Foreword: Investing in a better sustainable development market

In 2015, the international policy community made a marked shift away from framing the world as donors versus recipients, to embrace a shared development agenda. With conflict- and climate-driven crises reminding us of our interconnectedness, this repositioning was well overdue. It’s time for the funding design for our global agenda to match this shift. Financing for sustainable development is not a cost; it is an investment. Rather than a static web of providers and receivers, today’s ecosystem of financing for sustainable development (FSD) should be seen as a dynamic market, with providers competing to respond to global demands. Healthy competition will help to drive innovation, better tailor financing to the needs of developing countries, and promote higher social and economic returns.

The Global Outlook on Financing for Sustainable Development takes a fresh look at the inter-linkages between sustainable development finance and policy, revealing that many paradoxes and inconsistencies exist. The sustainable development finance market is still in its infancy. This must be fixed through ambitious policy reforms (both in donor and recipient countries. In order to produce optimal financing mixes for developing countries, this market needs a triple shift: more transparency; new international standards and greater policy coherence. Ultimately, this will close emerging policy gaps like debt sustainability. A better FSD market will also reduce asymmetries of information with sustainable development impact metrics for investors. And, the “customers” of sustainable development finance will be empowered to make optimal choices. A properly functioning market calls for a more strategic interplay of beneficiaries, intermediaries and suppliers, so that each dollar spent is maximised and impactful.

The role of official development assistance (ODA) does not shrink in this market: if anything, it is more relevant to ensure that no country and no one is left behind. OECD countries’ ODA is driven by a unique mandate, and, some argue, a moral imperative, to support development in countries most in need – including least developed countries, small island developing states, and fragile states. ODA is the principal investor in long-term resilience and stability. The Global Outlook acknowledges the role of ODA working in unison with private sector investors, the tax revenue system, migrants, philanthropists and others outside of traditional development circles, to support development goals.

A better FSD market will not only mobilise new finance flows – some of which are catalysed by ODA – it also demands better orchestration of all resources. We need to improve the quality of public and private investment while we grow the market. Private sector actors, for example, are called on not just to help underwrite the SDGs but “to engage as partners in the development process, to invest in areas critical to sustainable development, and to shift to more sustainable consumption and production patterns” (United Nations, 2015). Our goal must go beyond turning billions into trillions. The larger objective is to turn all existing finance into more impactful investments for the billions of people that still live in extreme poverty today.

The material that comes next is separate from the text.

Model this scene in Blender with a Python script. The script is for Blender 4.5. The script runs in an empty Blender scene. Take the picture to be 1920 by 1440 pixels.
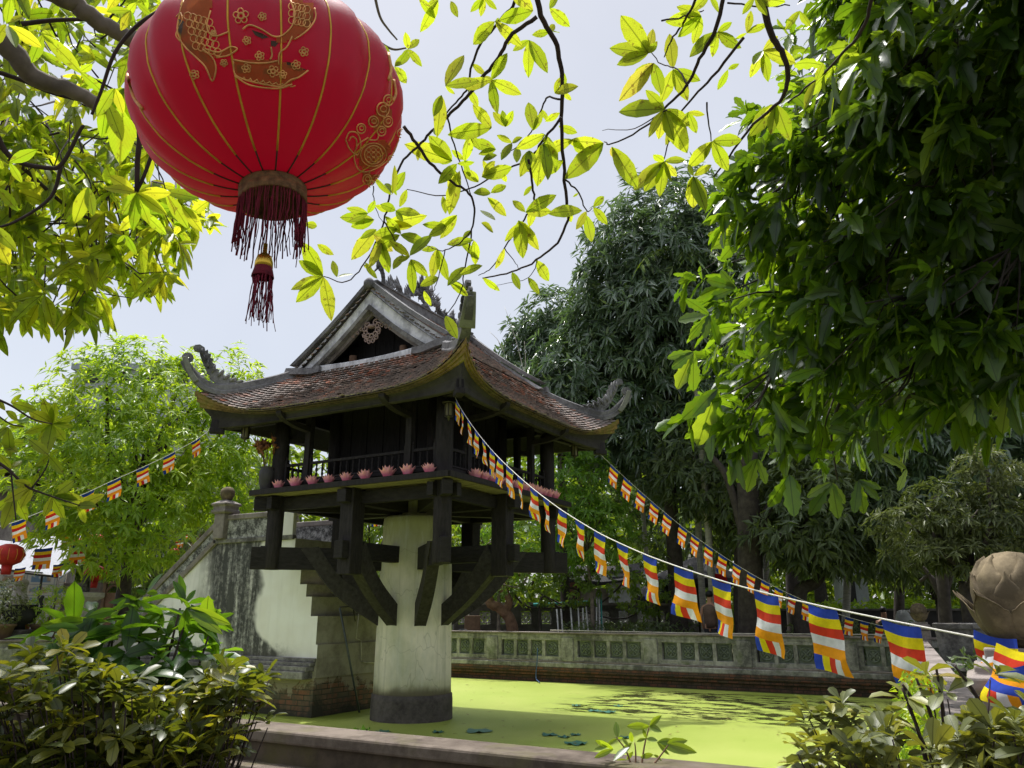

Within the OECD, this cross-sectoral approach required close collaboration of four directorates to produce this report – the Development Co-operation Directorate, the Development Centre, the Centre for Tax Policy and Administration, and the Directorate for Financial and Enterprise Affairs. Further contributions were provided from the Office of the Secretary General, the Public Governance Directorate, among other Directorates and divisions. The Global Outlook will exist at the OECD not only as a report, but a platform to build momentum and resources for a better informed FSD market amongst OECD actors and with the UN, partner countries, and private investors.